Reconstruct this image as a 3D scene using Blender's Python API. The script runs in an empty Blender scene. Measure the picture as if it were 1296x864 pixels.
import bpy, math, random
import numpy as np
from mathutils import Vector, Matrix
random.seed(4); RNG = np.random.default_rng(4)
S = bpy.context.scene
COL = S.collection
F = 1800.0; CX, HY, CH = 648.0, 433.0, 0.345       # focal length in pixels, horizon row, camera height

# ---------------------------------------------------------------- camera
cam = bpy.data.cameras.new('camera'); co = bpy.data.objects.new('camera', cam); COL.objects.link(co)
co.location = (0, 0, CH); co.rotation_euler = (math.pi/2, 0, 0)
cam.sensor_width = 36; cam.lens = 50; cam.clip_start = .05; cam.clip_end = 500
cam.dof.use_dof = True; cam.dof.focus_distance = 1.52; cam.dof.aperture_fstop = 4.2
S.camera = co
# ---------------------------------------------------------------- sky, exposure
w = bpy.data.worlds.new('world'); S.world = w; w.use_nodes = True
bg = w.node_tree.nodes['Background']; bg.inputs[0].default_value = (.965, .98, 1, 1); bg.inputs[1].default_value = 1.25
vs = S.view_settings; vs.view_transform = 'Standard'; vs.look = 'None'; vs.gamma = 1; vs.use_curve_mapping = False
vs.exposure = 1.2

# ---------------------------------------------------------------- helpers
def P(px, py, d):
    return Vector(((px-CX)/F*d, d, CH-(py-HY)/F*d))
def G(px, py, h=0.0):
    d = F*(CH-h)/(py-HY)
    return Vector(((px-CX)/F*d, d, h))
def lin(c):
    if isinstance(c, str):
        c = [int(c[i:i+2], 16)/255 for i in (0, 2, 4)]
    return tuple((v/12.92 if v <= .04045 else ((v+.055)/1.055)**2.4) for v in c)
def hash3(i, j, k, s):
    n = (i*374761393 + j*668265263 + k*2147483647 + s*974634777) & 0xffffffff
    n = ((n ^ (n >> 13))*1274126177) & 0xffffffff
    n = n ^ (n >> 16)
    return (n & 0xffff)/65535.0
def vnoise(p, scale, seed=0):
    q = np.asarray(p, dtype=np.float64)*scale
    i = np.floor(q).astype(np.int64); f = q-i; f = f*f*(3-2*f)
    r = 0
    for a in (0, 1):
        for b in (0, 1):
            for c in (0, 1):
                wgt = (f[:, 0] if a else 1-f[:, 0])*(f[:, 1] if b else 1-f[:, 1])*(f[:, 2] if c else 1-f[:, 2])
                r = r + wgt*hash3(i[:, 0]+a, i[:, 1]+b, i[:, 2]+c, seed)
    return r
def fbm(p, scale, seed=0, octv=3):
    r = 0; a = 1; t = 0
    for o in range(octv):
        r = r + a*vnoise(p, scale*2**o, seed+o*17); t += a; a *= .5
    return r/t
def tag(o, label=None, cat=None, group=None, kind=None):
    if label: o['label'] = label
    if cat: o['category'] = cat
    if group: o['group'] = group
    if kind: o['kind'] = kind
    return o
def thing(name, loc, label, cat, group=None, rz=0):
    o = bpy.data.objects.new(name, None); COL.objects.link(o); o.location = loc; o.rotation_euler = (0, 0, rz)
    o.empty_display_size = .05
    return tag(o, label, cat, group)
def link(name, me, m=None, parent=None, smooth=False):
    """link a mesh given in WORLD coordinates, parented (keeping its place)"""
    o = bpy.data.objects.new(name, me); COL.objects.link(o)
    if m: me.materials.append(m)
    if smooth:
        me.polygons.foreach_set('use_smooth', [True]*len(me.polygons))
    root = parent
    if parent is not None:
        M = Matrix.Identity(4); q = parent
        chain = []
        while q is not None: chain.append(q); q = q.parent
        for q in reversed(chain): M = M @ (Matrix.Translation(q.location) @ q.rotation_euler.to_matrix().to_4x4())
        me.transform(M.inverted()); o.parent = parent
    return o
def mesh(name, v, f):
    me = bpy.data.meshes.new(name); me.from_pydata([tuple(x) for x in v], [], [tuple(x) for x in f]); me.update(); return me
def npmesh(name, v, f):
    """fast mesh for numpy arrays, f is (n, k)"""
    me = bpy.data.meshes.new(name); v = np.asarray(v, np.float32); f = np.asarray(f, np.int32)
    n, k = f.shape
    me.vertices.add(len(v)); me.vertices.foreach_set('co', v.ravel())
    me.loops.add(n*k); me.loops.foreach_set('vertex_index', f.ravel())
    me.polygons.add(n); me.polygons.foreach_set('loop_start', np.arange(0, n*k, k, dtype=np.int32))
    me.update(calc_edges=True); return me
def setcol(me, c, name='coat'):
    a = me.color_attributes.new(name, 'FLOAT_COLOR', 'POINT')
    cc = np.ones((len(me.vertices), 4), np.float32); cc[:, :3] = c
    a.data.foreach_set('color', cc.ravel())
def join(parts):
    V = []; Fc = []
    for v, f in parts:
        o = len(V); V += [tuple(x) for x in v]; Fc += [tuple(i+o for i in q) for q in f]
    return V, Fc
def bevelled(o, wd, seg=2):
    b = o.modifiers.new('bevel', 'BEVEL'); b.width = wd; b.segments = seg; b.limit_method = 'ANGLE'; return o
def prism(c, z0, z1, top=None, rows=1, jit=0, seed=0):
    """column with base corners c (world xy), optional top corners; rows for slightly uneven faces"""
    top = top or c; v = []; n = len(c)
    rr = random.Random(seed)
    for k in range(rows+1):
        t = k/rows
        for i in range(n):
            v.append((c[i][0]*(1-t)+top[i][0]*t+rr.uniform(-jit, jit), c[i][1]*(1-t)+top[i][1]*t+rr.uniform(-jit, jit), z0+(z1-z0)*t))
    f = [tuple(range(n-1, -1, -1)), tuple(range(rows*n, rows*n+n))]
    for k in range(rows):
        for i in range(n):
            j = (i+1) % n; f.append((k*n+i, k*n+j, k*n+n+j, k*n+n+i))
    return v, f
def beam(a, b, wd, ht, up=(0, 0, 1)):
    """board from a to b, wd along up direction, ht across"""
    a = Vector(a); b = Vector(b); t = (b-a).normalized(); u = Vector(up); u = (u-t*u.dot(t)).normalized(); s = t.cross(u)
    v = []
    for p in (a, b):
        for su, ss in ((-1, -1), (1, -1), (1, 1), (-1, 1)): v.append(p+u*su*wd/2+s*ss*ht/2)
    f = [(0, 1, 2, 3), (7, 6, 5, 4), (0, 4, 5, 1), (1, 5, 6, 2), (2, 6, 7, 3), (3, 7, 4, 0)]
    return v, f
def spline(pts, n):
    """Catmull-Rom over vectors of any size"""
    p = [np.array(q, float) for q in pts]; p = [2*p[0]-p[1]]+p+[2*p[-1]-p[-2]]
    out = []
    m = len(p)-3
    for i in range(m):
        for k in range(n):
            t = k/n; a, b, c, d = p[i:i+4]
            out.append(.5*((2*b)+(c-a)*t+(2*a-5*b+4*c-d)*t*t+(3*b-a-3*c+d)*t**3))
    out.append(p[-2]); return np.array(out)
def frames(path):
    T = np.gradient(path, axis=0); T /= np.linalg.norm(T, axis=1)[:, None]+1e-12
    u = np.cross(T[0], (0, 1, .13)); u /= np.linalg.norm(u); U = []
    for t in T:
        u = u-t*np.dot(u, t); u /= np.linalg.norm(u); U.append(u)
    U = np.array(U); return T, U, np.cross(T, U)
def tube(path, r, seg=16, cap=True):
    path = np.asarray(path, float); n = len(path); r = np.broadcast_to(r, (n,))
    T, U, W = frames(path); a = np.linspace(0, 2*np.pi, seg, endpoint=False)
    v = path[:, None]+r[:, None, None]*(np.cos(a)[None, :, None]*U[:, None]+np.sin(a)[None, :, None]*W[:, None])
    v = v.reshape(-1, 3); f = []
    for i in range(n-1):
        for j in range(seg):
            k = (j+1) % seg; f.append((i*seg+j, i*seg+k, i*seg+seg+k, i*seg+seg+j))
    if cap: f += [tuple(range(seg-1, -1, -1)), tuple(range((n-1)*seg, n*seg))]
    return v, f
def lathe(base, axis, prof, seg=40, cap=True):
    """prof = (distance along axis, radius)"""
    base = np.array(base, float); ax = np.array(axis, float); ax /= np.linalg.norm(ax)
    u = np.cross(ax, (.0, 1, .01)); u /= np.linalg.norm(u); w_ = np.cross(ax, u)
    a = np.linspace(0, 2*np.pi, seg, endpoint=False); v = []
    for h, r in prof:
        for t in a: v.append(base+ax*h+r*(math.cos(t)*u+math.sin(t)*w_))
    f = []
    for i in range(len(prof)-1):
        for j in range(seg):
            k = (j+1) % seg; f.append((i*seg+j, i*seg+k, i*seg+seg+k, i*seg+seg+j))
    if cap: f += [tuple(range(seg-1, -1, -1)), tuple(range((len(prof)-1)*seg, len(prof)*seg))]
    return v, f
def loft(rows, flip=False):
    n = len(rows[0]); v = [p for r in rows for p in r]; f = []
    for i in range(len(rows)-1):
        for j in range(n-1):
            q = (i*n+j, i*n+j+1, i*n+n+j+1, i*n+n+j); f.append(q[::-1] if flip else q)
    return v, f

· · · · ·

# REQUIREMENT
Repeat, exactly and only, the lines from the beginning of the material through the line that contains "F = 1800.0;".

# TASK RESULT
Reconstruct this image as a 3D scene using Blender's Python API. The script runs in an empty Blender scene. Measure the picture as if it were 1296x864 pixels.
import bpy, math, random
import numpy as np
from mathutils import Vector, Matrix
random.seed(4); RNG = np.random.default_rng(4)
S = bpy.context.scene
COL = S.collection
F = 1800.0; CX, HY, CH = 648.0, 433.0, 0.345       # focal length in pixels, horizon row, camera height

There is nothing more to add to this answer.